Nearly 70 Canadian Lawmakers urge sanctions on Chinese Officials for Hong Kong, Tibet, Xinjiang abuses

The Chinese flag behind razor wire at a housing compound in Yangisar, south of Kashgar. (Photo courtesy: CBC)

(, Jul15’20) – In a growing momentum of calls from the democratic West to hold the Chinese government to account for its unbridled repression of democratic and human rights of peoples under its rule, a group of nearly 70 Lawmakers in Canada has on Jul 14 urged their prime minister to levy sanctions on top Chinese officials, citing abuses perpetrated against Uighur Muslims, Tibetan Buddhists, and pro-democracy advocates in Hong Kong.

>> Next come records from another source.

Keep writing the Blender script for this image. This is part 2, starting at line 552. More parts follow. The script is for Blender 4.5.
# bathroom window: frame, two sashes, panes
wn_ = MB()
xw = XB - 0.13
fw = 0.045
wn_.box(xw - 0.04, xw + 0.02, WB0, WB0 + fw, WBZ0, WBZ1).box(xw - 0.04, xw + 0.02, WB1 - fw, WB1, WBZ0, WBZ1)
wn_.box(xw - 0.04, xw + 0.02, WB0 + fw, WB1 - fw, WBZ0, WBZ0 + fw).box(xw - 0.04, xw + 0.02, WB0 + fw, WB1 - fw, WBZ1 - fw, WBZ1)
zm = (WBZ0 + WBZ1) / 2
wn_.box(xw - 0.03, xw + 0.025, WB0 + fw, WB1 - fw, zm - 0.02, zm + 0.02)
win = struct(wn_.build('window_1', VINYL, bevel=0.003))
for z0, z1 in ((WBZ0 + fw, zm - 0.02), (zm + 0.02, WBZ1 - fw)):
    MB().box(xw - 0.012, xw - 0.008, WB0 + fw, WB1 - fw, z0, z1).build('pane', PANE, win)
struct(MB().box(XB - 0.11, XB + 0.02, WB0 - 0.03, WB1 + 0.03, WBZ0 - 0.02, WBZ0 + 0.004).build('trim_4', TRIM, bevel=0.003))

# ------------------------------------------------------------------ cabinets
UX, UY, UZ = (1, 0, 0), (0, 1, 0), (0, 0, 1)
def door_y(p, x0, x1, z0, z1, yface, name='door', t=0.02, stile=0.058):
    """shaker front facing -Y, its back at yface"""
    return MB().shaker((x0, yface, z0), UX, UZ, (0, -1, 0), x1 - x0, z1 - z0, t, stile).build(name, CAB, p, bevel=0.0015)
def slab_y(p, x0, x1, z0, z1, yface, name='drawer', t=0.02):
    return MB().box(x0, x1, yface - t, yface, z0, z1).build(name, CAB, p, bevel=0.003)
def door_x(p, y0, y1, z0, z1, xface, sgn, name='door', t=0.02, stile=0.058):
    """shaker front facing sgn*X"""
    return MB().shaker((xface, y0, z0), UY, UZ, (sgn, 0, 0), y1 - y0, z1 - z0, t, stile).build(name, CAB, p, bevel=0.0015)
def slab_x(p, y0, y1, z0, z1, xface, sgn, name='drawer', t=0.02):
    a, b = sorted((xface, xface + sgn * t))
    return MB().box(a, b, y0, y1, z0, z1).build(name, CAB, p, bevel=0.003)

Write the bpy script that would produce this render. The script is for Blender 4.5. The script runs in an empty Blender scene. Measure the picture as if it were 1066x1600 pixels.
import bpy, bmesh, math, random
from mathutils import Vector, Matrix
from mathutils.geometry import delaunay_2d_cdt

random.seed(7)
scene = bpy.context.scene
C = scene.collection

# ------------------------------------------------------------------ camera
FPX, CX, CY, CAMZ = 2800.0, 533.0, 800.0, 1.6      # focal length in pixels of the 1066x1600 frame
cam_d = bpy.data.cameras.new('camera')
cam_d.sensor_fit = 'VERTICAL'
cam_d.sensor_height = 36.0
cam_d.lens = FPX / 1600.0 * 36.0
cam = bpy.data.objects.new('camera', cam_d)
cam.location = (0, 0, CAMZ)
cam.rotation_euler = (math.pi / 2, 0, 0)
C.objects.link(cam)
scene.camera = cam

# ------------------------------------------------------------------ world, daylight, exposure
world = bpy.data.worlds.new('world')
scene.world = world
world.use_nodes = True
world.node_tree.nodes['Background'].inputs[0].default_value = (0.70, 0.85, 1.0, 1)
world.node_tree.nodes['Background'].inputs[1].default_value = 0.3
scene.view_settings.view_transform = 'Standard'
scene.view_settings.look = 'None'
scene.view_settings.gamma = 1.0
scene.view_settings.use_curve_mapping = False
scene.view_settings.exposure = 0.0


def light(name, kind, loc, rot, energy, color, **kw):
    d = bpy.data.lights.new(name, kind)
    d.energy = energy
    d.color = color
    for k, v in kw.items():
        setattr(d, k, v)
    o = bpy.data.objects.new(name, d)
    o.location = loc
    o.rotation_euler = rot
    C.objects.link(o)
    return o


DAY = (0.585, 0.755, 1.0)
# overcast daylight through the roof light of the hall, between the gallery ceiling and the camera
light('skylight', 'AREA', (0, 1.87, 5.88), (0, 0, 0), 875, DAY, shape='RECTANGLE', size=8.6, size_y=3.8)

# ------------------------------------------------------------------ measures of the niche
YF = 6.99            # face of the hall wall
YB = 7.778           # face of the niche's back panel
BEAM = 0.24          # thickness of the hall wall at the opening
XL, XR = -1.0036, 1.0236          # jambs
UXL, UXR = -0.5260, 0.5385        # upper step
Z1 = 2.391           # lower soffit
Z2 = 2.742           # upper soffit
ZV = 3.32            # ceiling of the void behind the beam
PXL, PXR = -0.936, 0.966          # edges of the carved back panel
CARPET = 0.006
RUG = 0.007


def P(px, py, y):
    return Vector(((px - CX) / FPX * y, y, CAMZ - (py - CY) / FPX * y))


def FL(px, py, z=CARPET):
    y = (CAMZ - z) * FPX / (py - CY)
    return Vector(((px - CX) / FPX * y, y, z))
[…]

Joined by community leaders and organizations from across the political spectrum, 64 members of the House of Commons and four Senators have signed an open letter to Prime Minister Justin Trudeau, saying: “We, the signatories, call on the Government of Canada to invoke Justice for Victims of Corrupt Foreign Officials Act (Sergei Magnitsky Law) S.C. 2017, c. 21 against individuals who are directly responsible for the human rights atrocities happening in Tibet, occupied East Turkestan [Xinjiang], and Hong Kong.”

Canada, like many other democratic Western countries, recently condemned China for its newly enacted national security law for Hong Kong and suspended some bilateral agreements with the special administrative region as a result of it. These included suspending an extradition treaty with Hong Kong and restrictions on certain “sensitive” exports to the region. The security law substantially annulled the “one country, two systems” deal under which China assumed sovereignty over Hong Kong from Britain in 1997.

Even before that, Sino-Canadian relations had soured after Canadian authorities detained Huawei CFO Meng Wanzhou in 2018 at the request of the United States. China responded by arresting two Canadian nationals on charges of espionage. Meng is wanted by the US authorities for her role in violating sanctions against Iran through banking fraud.

“As a leader on the international human rights discussion, to invoke Magnitsky sanctions against these officials is a strong and symbolic action that is consistent with how Canada has applied this act in the past,” reads the letter.

The Magnitsky legislation allows Canada to impose sanctions, economic or otherwise, against specific people or organizations known to be responsible for human rights violations or corruption in other countries.

The week before, Canada’s minister of global affairs, François-Philippe Champagne, had suggested that Canada was considering such sanctions against some mainland China officials in response to human rights abuses in the country, particularly in Hong Kong and the Xinjiang, noted Jul 14.

However, later in the week, a Reuters story quoted a government source as saying Ottawa was not actually considering the sanctions.

The open letter came as critics say Canada hadn’t taken enough action to condemn human rights violations in Tibet, Xinjiang and on the developments in Hong Kong.

“What Magnitsky legislation does is it puts a name and a face to violations,” International human rights lawyer David Matas was quoted as saying. “It’s an attribution of responsibility.”

Sanctions could include freezing assets, barring those sanctioned from coming to Canada or even opening them up to prosecution should they arrive here, he has said.

Last week, the United States named several people, including a politburo member, and one organization related to human rights abuses in China for sanctions.